Start your seed planting season later than everyone you see doing online. In our growing zone you gain nothing starting seeds in January. Listen to mother earth. If she is asleep, it isn’t time yet. With grow lights I was starting far too early for planting outside. In reality the earliest crops don’t go out till mid-March (lettuce, spinach, other greens, dwarf peas). I’d rather have shorter, bushier tomato plants than tall leggy ones when I go to plant on Mother’s Day weekend, which is early May. Look at when the last frost date is for your grow zone. For example, we live in an open (but wooded zone) and our last frost can occur as late as mid-April to April 30th. In reality we are usually fine by early April. But you never know. That is a gamble that can back fire. So for us, I plant tomatoes on Mother’s Day Weekend. It’s past the last frost date, the soil is warming up and we have enough hours of light then. Plants grow quickly at this point. And they are not sitting for months waiting, using their tiny bit of strength to stay alive. Seeds need daylight to “wake up” but 12 to 16 hours of daylight in January isn’t natural.
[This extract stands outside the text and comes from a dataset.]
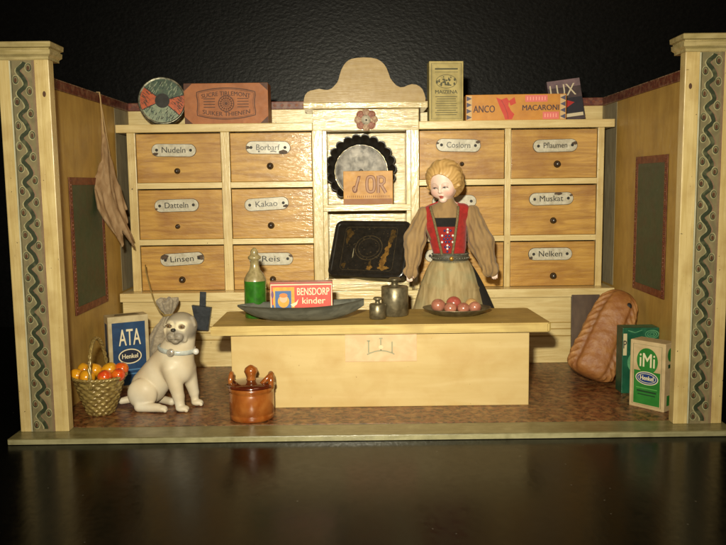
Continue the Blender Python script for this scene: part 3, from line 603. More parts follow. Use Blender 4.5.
for x,y,r,l,m,dz in E_:
    b=MB(); b.sphere((0,0,0),r,0,28,18,(1.04,1,.97)); o=b.build('egg',m); place(o,(x,y,ZC+dz+r*.97)); tag(o,l,'egg','eggs on the pewter dish')
# ------------------------------------------------------------------ FLOOR GOODS, LEFT
# basket
t=thing('wicker_basket','small tapered golden wicker basket with a tall handle full of fruit beside the left pillar','basket',(-28.85,6.1,.05),(0,0,0))
BH=4.1
def wv(nrow=11,nst=26):
    b=MB(); n=nst*8; m=nrow*8; V=[];F=[]
    for i in range(m+1):
        z=BH*i/m; row=i/8.; r0=1.25+1.42*(z/BH)**.85
        for k in range(n):
            a=2*PI*k/n; ph=math.pi*(int(row)%2); rib=abs(math.sin(PI*row))**.6
            r=r0+.075*math.sin(nst/2*a+ph)*rib*1.2+.06*rib
            V.append((r*math.cos(a),r*math.sin(a),z))
    for i in range(m):
        for k in range(n): F.append((i*n+k,i*n+(k+1)%n,(i+1)*n+(k+1)%n,(i+1)*n+k))
    b.add(V,F,0,True); b.lathe([(1e-3,.05),(1.25,.05)],(0,0,0),24,0)
    b.lathe([(2.6,BH-.1),(1.3,.2),(1e-3,.2)],(0,0,0),24,0)
    return b
wick=mat('gold_wicker','ab9658','80693a',.33,ns=1.6,scale=(1,1,2),coat=.5,crough=.2,metal=.25,dirt='4a3a1c',dscale=1.5,damt=.4)
wv().build('woven_body',wick,t)
b=MB()
for ph in (0,PI):
    pts=[(2.73*math.cos(2*PI*i/120),2.73*math.sin(2*PI*i/120),BH+.09*math.sin(20*2*PI*i/120+ph)) for i in range(121)]
    pts=[(p[0]*(1+.03*math.cos(20*2*PI*i/120+ph)),p[1]*(1+.03*math.cos(20*2*PI*i/120+ph)),p[2]) for i,p in enumerate(pts)]
    b.tube(pts,.13,6,0,False)
b.build('braided_rim',wick,t)
b=MB()
for ph in (0,PI):
    pts=[]
    for i in range(61):
        a=PI*i/60; pts.append((.12*math.sin(a)+.1*math.cos(9*a*2+ph)-.35*math.sin(a)*1,-2.75*math.cos(a),BH-.8*(1-math.sin(a))+4.0*math.sin(a)**.8+.08*math.sin(9*a*2+ph)))
    b.tube(pts,.14,6,0)
b.build('handle',wick,t)
Fm=mat('yellow_red_fruit','dc9a1c','c8460f',.22,ns=.7,coat=.7,crough=.12,mix=(.5,.68),dirt='8a8a20',dscale=.8,damt=.35)
Fm2=mat('red_orange_fruit','d2441a','dc8418',.22,ns=.9,coat=.7,crough=.12,mix=(.45,.68))
FR=[(-31.0,5.4,.62,'yellow-orange fruit at the left end of the basket front',Fm),(-29.6,4.5,.7,'large yellow and red fruit at the basket front, left of the handle',Fm),(-27.75,4.6,.64,'red-orange fruit at the basket front, right of the handle',Fm2),(-26.6,5.5,.6,'red fruit at the right end of the basket front',Fm2),(-30.7,7.0,.66,'yellow fruit at the back left of the basket',Fm),(-29.5,6.6,.72,'greenish yellow fruit behind the front ones, left of the handle',Fm),(-27.9,6.7,.72,'yellow-orange fruit behind the front ones, right of the handle',Fm),(-26.75,7.1,.62,'orange fruit at the back right of the basket',Fm2)]
for i,(x,y,r,l,m) in enumerate(FR):
    r*=1.2; b=MB(); b.sphere((0,0,0),r,0,26,16,(1,1,.95)); b.tube([(.02,0,r*.9),(.05,-.02,r*1.05)],.04,6,1); b.v=[(x_*(1+.05*math.sin(3*y_/r+i)),y_*(1+.05*math.sin(2.5*x_/r+2*i)),z_*(1+.06*math.sin(2*x_/r+i))-.12*r*math.exp(-(x_*x_+y_*y_)/(.1*r*r))*(1 if z_>0 else 0)) for x_,y_,z_ in b.v]; o=b.build('toy_fruit',[m,M['brown']]); place(o,(x,y,4.25+(.35 if i>3 else .1)),(random.uniform(-.5,.5),random.uniform(-.5,.5),random.uniform(0,6))); tag(o,l,'fruit','fruit in the wicker basket')
b=MB()
# ATA box
t=thing('scouring_powder_box','blue and cream scouring powder box standing behind the fruit basket','box',(-30.75,15.3,.05),(0,0,math.radians(29)))
b=MB(); W=4.75;H=8.75; b.box(0,W,0,2.3,0,H,0,.06); y=-.01
b.rect(.45,W-.42,.35,H-.75,y,1); b.text('ATA',1.2,W-1.0,5.2,7.15,y-.004,2,.0)
b.text('ATA',1.2,W-1.0,5.2,7.15,y-.0035,2,.03)
b.ell(W/2+.05,3.85,1.3,.85,y-.004,3,32); b.ribbon([(W/2+.05+1.3*math.cos(2*PI*i/40),3.85+.85*math.sin(2*PI*i/40)) for i in range(40)],.13,y-.006,2,True)
b.text('Henkel',1.5,3.35,3.6,4.15,y-.007,2,.03)
for k,(x0,x1) in enumerate(((1.0,3.8),(1.3,3.5))): b.ribbon([(x0,2.2-.5*k),(x1,2.2-.5*k)],.16,y-.004,4)
b.T=Matrix.Rotation(-PI/2,4,'Z'); 
# left side print (face at x=0)
b.T=Matrix.Rotation(PI/2,4,'Z')@Matrix.Scale(-1,4,(1,0,0)); b.T=Matrix(((0,1,0,0),(-1,0,0,2.3),(0,0,1,0),(0,0,0,1)))
b.rect(.5,1.8,.6,H-.9,-.01,1)
b.T=Matrix(); b.add([(.9,.6,H+.01),(3.9,.6,H+.01),(3.6,1.8,H+.01),(1.2,1.8,H+.01)],[(0,1,2,3)],5)
b.build('carton',[mat('box_cream2','c8b890','b0a07a',.55,ns=.8,dirt='8a7450',dscale=.7,damt=.4),mat('box_deep_blue','143e68','10325a',.45,ns=.8,dirt='3a6490',dscale=1,damt=.3),mat('letter_cream','e2d6b4',rough=.5),mat('badge_navy','0e1a34',rough=.5),mat('faint_blue','4a78a4',rough=.5),mat('dark_patch','6a5c40',rough=.6)],t)
# cloth sack
def wr(P,k=1.): return .05*k*np.sin(P[:,0]*3.1+P[:,2]*1.3)*np.sin(P[:,2]*1.7+P[:,1]*2.3)+.035*k*np.sin(P[:,0]*6.3-P[:,2]*3.+1.)
cloth=mat('grey_linen','a99d88','8c806c',.9,ns=3,bump=.35,bscale=14,bdist=.03,sheen=.2)
def f_sack(P):
    c=np.array([-24.9,20.5]); a=np.arctan2(P[:,1]-c[1],P[:,0]-c[0]); r=np.hypot(P[:,0]-c[0],P[:,1]-c[1])
    z=P[:,2]; R_=np.interp(z,[0,.4,2,4,6,7.4,8.1,8.4,9.0,9.9,10.2],[1.9,2.5,2.85,2.7,2.0,1.0,.5,.5,.95,1.25,1.2])
    R_=R_+(.14*np.sin(a*9+z*.4)*np.interp(z,[0,3,7,8.2,10],[0,.3,1,.7,1.4]))
    R_=R_+wr(P,1.2)
    d=(r-R_)*.7; return np.maximum(np.maximum(d,.06-z),np.where(z>8.9,z-10.1-.25*np.sin(a*5),-9))
t=thing('linen_sack','tied grey linen sack standing between the blue box and the pug figurine','sack',(-24.9,20.5,.05))
nets(f_sack,(-28.5,17,-.3),(-21.3,24,10.8),.11,None,'sack_cloth',cloth,t,(-24.9,20.5,.05))
b=MB(); b.T=Matrix.Translation((24.9,-20.5,-.05))
for k in range(2): b.tube([(-24.9+.62*math.cos(2*PI*i/24),20.5+.62*math.sin(2*PI*i/24),8.15+.14*k) for i in range(25)],.09,6,0,False)
b.tube([(-25.3,20.0,8.3),(-26.0,20.2,9.0),(-26.8,21.0,10.1),(-27.6,22.5,11.6),(-28.4,24.,13.2),(-28.7,25.,14.)],.07,6,0)
b.build('tie_string',mat('tan_string','a08850','8a7440',.8,ns=4),t)
# hanging scoop
t=thing('metal_scoop','dark grey metal scoop hanging by its strap from the cabinet ledge beside the sack','scoop',(-21.6,25.9,10.0),(0,math.radians(4),0))
b=MB(); b.box(-.4,.42,-.06,.06,-1.6,.3,0,.03); b.build('strap',M['tinblue'] if 'tinblue' in M else mat('blue_grey_metal','3c4046','2c3034',.4,ns=1.5,metal=.5,bump=.15),t)
b=MB(); b.prism([(-1.3,-1.5),(1.25,-1.65),(.95,-4.7),(-.6,-4.75),(-.75,-3.9)],-.75,.1,0,.1); b.build('blade',bpy.data.materials['blue_grey_metal'],t)
# brown jar
t=thing('lidded_crock','small brown glazed stoneware crock with knobbed lid in front of the counter','crock',(-12.35,3.85,.05))
t.scale=(1.04,1.04,1.06)
glaze=mat('brown_glaze','a0602a','84400f',.22,ns=.8,scale=(1,1,.6),coat=.7,crough=.14,dirt='6a3412',dscale=.7,damt=.5,bump=.08)
glz2=mat('dark_brown_glaze','5c2410','46180a',.16,ns=1,coat=.9,crough=.08)
b=MB(); b.lathe([(1e-3,0),(2.08,0),(2.2,.1),(2.22,.5),(2.16,.58),(2.22,.66),(2.22,2.6),(2.16,2.7),(2.26,2.82),(2.3,3.05),(2.26,3.25),(2.05,3.28),(2.0,3.0)],(0,0,0),56,0); b.build('body',glaze,t)
b=MB(); b.lathe([(2.36,3.28),(2.4,3.4),(2.2,3.52),(1.6,3.68),(.9,3.78),(.5,3.82)],(0,0,0),48,0); b.lathe([(2.42,3.28),(1e-3,3.28)],(0,0,0),48,0)
b.lathe([(.5,3.78),(.46,4.05),(.55,4.3),(.72,4.65),(.62,4.95),(.25,5.2),(1e-3,5.28)],(0,0,0),7,1); b.build('lid',[glz2,glaze],t)
for sx,yy in ((-1,.3),(1,-.2)):
    b=MB(); c0=sx*2.05
    b.tube([(c0,yy-.55,3.1),(c0,yy-.55,3.8),(c0-sx*.05,yy-.35,4.25),(c0-sx*.05,yy,4.38),(c0-sx*.05,yy+.35,4.25),(c0,yy+.55,3.8),(c0,yy+.55,3.1)],.24 if sx<0 else .3,10,0)
    if sx>0: b.tube([(c0-1.0,-.9,3.5),(c0-.3,-.7,4.1),(c0+.1,-.3,4.5)],[.22,.27,.24],8,0)
    b.build('handle',glaze,t)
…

Over the years I have received compliments over my plants when selling them – how strong and green they are, not all spindly. And I tell my customers “I don’t use grow lights, so the plants are stronger”. And that is key…they are naturally hardened off because of not using lights or heat. When you grow inside under lights you must back off the lights and then get them ready for the outdoors, taking them out in the day, and coming back in at night for a while.

Where if doing it in an unheated greenhouse, they are protected to a point by the walls. If a deep freeze is slated, the simple use of frost fabric over your trays will save the day. We have done this a number of times, and not lost anything, even when we had minus freezing temps. With it being used inside, it doesn’t get dirty, or blown away, and can be reused many times.
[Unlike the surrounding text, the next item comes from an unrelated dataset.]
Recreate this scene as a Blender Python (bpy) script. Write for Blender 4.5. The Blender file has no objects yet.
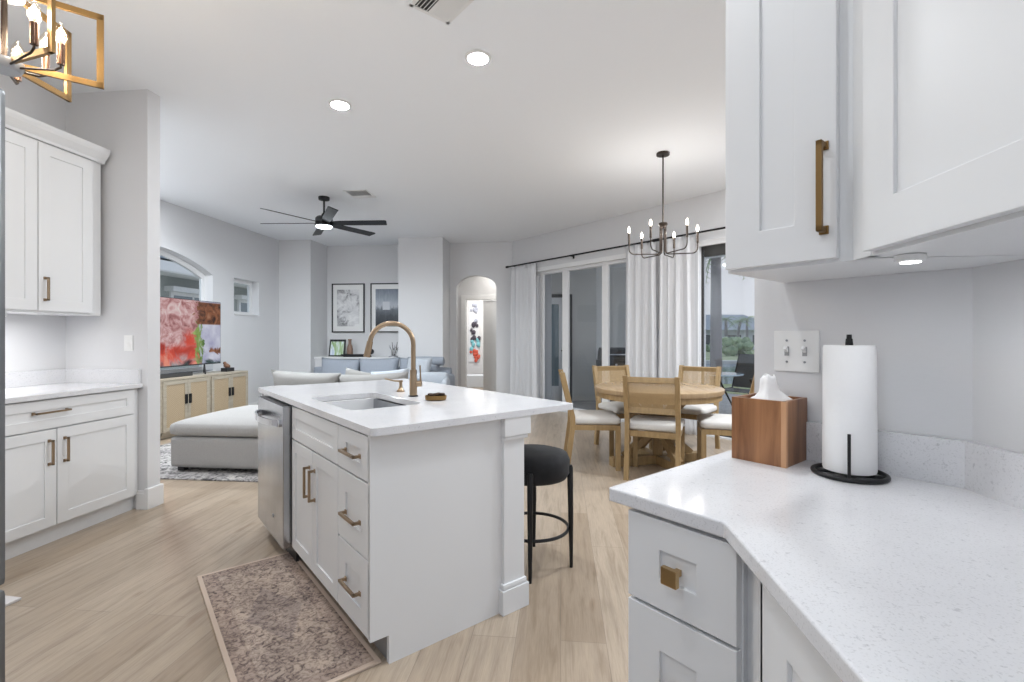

Now then, how do you know when to plant? Well, consult your seeds! Read when it says to plant “Plant indoors 6 weeks before last frost” might be one, or “plant indoors 3 weeks before last frost”. If you know April 30th is your last frost, then go back “x” weeks. A tomato plant might call for being seeded than in 2nd week of March.

No, I am not kidding: Your seed packets and last frost date are all you really need to use. If they don’t contain that, or you swapped seeds, just Google it!

Suddenly life isn’t so rushed in January and you can breathe a bit easier. Take that time to clean your greenhouse or garden shed instead. Or to sit inside and ponder life. Enjoy the quiet that winter offers. And save money on supplies, and electricity.

And what really confirmed it was the year I grew seeds that a seed company sent me to test, and then report my results back. I was sent seeds later in the season and I nearly panicked. They had sent tomato seeds as part of it. It was already mid April! Yet, I seeded them. And I picked ripe tomatoes on the same week as the seeds I started in February! The plants did what they need to do – get big quickly to reproduce.

Go buy seeds now, for spring will come soon. Start planning what you want to grow, and where you will plant it. And enjoy the quiet before it gets busy, all day long.